次に、上記実施形態及び各別例から把握できる技術的思想又は好適な一例について以下に記載する。
【0306】
(イ)車両通信部、及び、種類の異なる第1動作と第2動作とを行う操作対象物を有する産業車両と、前記車両通信部と無線通信を行うリモート通信部を有し、前記産業車両を遠隔操作するのに用いられる遠隔操作装置と、前記遠隔操作装置を用いた前記操作対象物の遠隔操作を行う操作対象物モードとして、前記第1動作に関する遠隔操作を行い且つ前記第2動作に関する遠隔操作を規制する第1動作モード、又は、前記第2動作に関する遠隔操作を行い且つ前記第1動作に関する遠隔操作を規制する第2動作モードを設定する操作対象物モード設定部と、前記操作対象物モードが前記第1動作モードに設定されている場合に前記遠隔操作装置に対して操作対象物用操作が行われたことに基づいて、前記操作対象物が前記第1動作を行うように前記操作対象物の遠隔操作を行う一方、前記操作対象物モードが前記第2動作モードに設定されている場合に前記遠隔操作装置に対して前記操作対象物用操作が行われたことに基づいて、前記操作対象物が前記第2動作を行うように前記操作対象物の遠隔操作を行う遠隔操作制御部と、を備え、前記操作対象物モードが前記第1動作モードに設定されている場合に前記操作対象物が前記第1動作を行う契機となる前記操作対象物用操作と、前記操作対象物モードが前記第2動作モードに設定されている場合に前記操作対象物が前記第2動作を行う契機となる前記操作対象物用操作とは共通していることを特徴とする産業車両用遠隔操作システム。
【0307】
なお、(イ)は「産業車両用遠隔操作システム」であったが、(イ)が示す主要な技術的思想は、「産業車両用遠隔操作システム」に限られず、「遠隔操作装置」、「産業車両用遠隔操作プログラム」及び「産業車両用遠隔操作方法」に対しても適用できる。
【0308】
上記(イ)に対応する課題は以下のとおりである。
遠隔操作装置を用いて産業車両が遠隔操作される構成においては、操作の複雑化が懸念される。
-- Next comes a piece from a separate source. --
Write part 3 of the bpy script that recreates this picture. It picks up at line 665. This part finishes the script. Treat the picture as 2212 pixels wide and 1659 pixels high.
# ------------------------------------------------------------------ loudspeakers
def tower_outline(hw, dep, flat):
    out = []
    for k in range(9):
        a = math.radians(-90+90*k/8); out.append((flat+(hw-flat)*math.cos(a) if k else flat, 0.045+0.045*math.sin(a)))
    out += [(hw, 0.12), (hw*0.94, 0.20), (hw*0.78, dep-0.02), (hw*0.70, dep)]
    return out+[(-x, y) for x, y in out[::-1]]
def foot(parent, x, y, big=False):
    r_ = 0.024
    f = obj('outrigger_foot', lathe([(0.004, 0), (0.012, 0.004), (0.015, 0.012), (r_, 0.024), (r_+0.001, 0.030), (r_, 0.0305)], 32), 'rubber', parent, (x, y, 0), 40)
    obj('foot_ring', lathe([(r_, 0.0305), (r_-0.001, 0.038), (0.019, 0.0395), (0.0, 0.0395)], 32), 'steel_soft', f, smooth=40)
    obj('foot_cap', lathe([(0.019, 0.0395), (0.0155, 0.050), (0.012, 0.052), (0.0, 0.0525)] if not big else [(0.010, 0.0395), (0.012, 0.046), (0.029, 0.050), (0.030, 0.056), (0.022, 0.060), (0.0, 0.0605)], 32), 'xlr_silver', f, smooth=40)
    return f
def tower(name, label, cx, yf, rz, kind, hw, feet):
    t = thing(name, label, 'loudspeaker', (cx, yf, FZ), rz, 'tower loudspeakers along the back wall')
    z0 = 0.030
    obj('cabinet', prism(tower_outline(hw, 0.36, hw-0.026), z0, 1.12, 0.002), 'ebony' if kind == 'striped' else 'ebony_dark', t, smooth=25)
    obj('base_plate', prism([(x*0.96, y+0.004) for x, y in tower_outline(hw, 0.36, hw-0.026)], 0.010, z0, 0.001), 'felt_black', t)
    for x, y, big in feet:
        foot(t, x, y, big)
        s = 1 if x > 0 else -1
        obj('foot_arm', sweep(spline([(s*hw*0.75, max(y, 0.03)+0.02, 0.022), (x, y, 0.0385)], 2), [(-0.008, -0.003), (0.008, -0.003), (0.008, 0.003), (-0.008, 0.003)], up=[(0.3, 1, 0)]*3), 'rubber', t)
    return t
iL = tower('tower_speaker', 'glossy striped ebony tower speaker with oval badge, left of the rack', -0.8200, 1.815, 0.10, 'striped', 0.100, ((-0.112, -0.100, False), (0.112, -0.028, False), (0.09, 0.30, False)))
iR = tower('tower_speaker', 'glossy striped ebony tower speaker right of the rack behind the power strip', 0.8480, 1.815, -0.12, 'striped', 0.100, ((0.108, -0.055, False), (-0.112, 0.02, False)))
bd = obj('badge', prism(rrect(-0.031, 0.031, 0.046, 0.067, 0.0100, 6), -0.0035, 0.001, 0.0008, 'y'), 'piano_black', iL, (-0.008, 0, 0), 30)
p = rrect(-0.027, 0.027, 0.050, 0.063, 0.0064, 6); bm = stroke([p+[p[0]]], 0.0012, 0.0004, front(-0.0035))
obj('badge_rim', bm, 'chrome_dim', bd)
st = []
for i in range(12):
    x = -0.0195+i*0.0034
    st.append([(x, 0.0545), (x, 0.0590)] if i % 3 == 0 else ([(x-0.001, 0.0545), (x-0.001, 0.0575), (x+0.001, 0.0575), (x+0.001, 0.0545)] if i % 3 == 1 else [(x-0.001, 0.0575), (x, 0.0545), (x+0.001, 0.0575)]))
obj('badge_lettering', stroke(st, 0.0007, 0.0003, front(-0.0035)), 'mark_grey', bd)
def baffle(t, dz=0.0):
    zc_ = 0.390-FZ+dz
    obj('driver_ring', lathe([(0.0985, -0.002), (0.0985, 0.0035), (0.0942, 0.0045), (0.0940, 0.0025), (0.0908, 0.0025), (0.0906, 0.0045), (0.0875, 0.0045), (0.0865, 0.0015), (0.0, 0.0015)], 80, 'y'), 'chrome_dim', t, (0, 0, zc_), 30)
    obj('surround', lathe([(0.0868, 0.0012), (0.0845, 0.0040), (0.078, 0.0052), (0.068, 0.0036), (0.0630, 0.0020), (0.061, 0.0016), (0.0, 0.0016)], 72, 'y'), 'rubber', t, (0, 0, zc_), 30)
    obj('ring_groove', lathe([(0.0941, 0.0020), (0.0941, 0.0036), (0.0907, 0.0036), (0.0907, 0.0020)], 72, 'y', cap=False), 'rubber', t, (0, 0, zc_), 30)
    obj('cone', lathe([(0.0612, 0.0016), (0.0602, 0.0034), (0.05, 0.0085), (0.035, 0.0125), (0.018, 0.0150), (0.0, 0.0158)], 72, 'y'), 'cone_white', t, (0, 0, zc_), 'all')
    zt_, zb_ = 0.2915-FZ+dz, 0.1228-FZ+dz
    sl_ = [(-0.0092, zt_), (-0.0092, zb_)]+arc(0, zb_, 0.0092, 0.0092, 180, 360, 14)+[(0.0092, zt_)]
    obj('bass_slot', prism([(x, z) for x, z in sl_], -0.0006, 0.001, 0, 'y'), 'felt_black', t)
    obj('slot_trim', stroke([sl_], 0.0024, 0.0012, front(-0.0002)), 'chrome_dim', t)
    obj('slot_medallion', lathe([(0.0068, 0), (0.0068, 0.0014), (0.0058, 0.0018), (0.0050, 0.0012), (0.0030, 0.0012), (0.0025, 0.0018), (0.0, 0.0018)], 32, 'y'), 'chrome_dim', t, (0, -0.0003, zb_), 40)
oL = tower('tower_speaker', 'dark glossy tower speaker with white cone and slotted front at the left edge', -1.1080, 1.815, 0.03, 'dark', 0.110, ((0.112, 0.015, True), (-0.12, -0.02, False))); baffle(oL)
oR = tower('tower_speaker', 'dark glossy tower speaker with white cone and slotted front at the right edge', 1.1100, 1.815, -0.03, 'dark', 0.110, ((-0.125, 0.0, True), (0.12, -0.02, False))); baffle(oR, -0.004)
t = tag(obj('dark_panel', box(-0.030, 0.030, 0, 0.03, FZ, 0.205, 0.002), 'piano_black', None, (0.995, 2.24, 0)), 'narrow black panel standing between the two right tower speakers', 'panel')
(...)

特に、種類の異なる第1動作及び第2動作を実行可能な操作対象物を有する産業車両においては、走行に関する遠隔操作とは別に、第1動作に関する遠隔操作及び第2動作に関する遠隔操作を実行することが想定される。このため、操作が複雑なものとなり易く、その結果、遠隔操作装置の誤操作が懸念される。したがって、(イ)の目的は操作の複雑化を抑制できる産業車両用遠隔操作システム、遠隔操作装置、産業車両用遠隔操作プログラム、産業車両用遠隔操作方法及び産業車両を提供することである。